Abstract

Hellenism was a real cultural force in Nabataean Petra's urban planning and architectural products. Petra is a paradigm of our knowledge of how the Nabataeans designed and built their urban settlement. In approaching the city, one immediately notices how they planned the city to maximise and take advantage of the accessible majestic landscape topography. They created an extraordinary metropolis in the city centre and the surrounding sandstone mountains. There are many aspects of the particularity and creativity of Nabataean culture during the Hellenistic and Roman periods.
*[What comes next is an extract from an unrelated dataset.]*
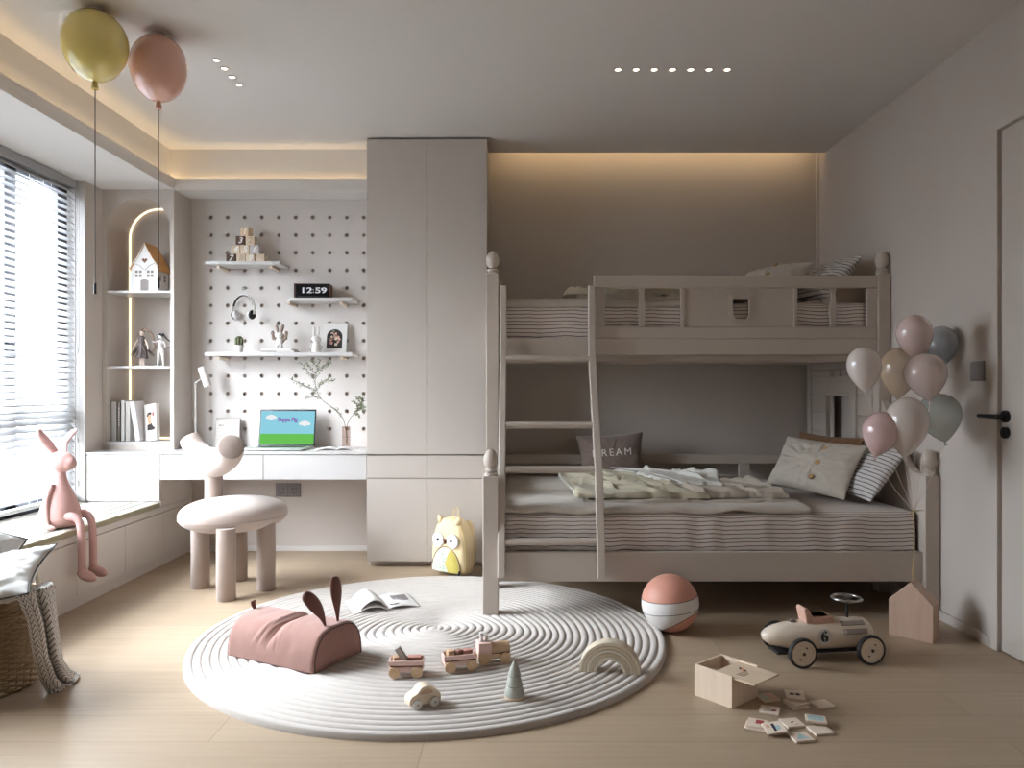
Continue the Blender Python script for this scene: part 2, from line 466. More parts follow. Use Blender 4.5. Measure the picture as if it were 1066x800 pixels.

In the Nabataean Petra paradigm, we can observe the following: cultural interaction, cultural interchange, cultural exchange, cultural adaptation, and cultural sharing, which acted as cultural links between the peoples of the east and west. Thus, creating a new expression and direction of the cultural sharing between the East and West. Metropolitan cities, as in the case of the Nabataean Petra, are focal points where these changes and their effects are experienced significantly.This paper attempts to shed light on the functional, structural, typological, and morphological conceptions and aspects of the urban development and architecture of Nabataean Petra, particularly in the public spaces of the city centre and the surrounding tomb architecture. It argues that this development and formation was the expression of the highly developed self-image of the citizens of Petra reflected in its urban planning, landscape, architecture, and cultural significance.